Soil water erosion causes not only soil degradation of a field but also aquatic contamination and sedimentation in a basin. Therefore, predicting and preventing soil erosion is crucial for sustainable land use and environmental conservation. To clarify the governing parameters of soil erodibility, many previous studies have focused on the relationship between soil erodibility and physical properties of soil such as size distribution, organic matter content, and dry bulk density. On the other hand, a small number of studies have been conducted on the effects of physicochemical properties on soil erodibility, and their effectiveness is not fully understood. In this study, the relationship between soil erodibility of Shimajiri Maaji soil under concentrated flow and soil particle-particle interactions was examined through systematic rill erosion experiments with different soil particles interactions.
Shimajiri Maaji soil, collected from a sugarcane field on Ishigaki Island, Okinawa, was used for this study. The interactions of Shimajiri Maaji soil particles were tuned by adding a poly(diallyldimethylammonium chloride) (PDADMAC), a strong cationic polyelectrolyte, as a soil conditioner. Soil particle-particle interactions were evaluated by measuring the soil shear strength and light transmission of the supernatant of soil suspension with PDADMAC. Furthermore, the interaction mechanisms were examined by measuring the electrophoretic mobility (EPM). The rill erosion experiment was performed using a small model flume as a function of the mass ratio of PDADMAC to Shimajiri Maaji soil. Erodibility was represented by using rill erodibility parameters, rill erodibility and critical shear stress, in the excess shear stress model for rill erosion.
The EPM of Shimajiri Maaji soil particles increased from negative to positive with increasing the mass ratio of PDADMAC to Shimajiri Maaji soil. The increase in the mass ratio of PDADMAC to Shimajiri Maaji soil increased the transmission of soil suspensions to a maximum, which is located around the isoelectric point. Further additions of PDADMAC decreased the transmissions. These results show that Derjaguin-Landau-Verwey-Overbeek (DLVO) interactions govern the aggregation and dispersion behavior of Shimajiri Maaji soil.

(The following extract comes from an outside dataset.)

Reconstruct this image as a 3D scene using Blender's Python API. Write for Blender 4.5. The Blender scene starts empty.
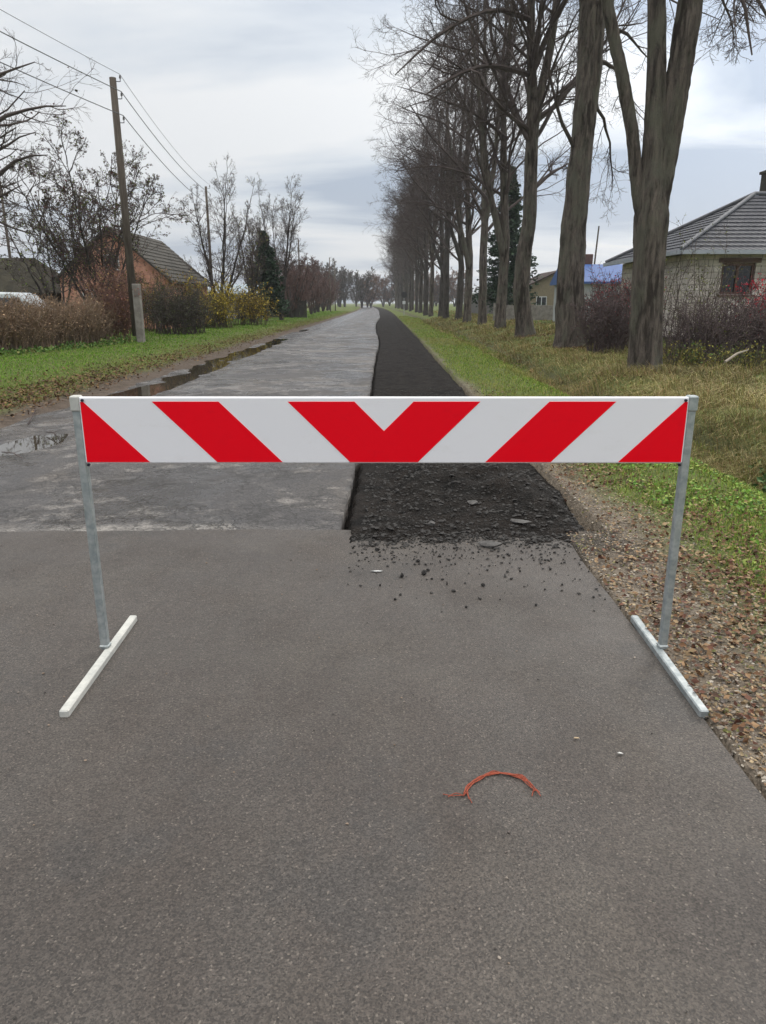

The shear strength monotonically increased with an increasing the mass ratio of PDADMAC to Shimajiri Maaji soil, even when soil particles were positively charged and electric double layer repulsion was in effect. The difference in trends between shear strength and transmission shows that shear strength is more sensitive to non-DLVO forces than transmission. This should be because shear strength, which is attributed to the broken/retract process, has a smaller characteristic length than transmission, which is attributed to the collision/approaching process.
Rill erodibility decreased with increasing shear strength, even when Shimajiri Maaji soil was positively charged. Furthermore, rill erodibility could be represented by a linear function of shear strength. These results clearly show that strong soil particle-particle attractions decrease rill erodibility. In other words, the high attractive force between soil particles prevents soil particles/aggregates from peeling off by increasing the shear stress from flowing water. Additionally, particle-particle interactions should be estimated with a parameter that is attributed to the retraction/broken process. Measuring shear strength is usually easier than measuring rill erodibility. Therefore, our results could potentially be used for a quick estimation of the effect of soil conditioners on the reduction of rill erodibility.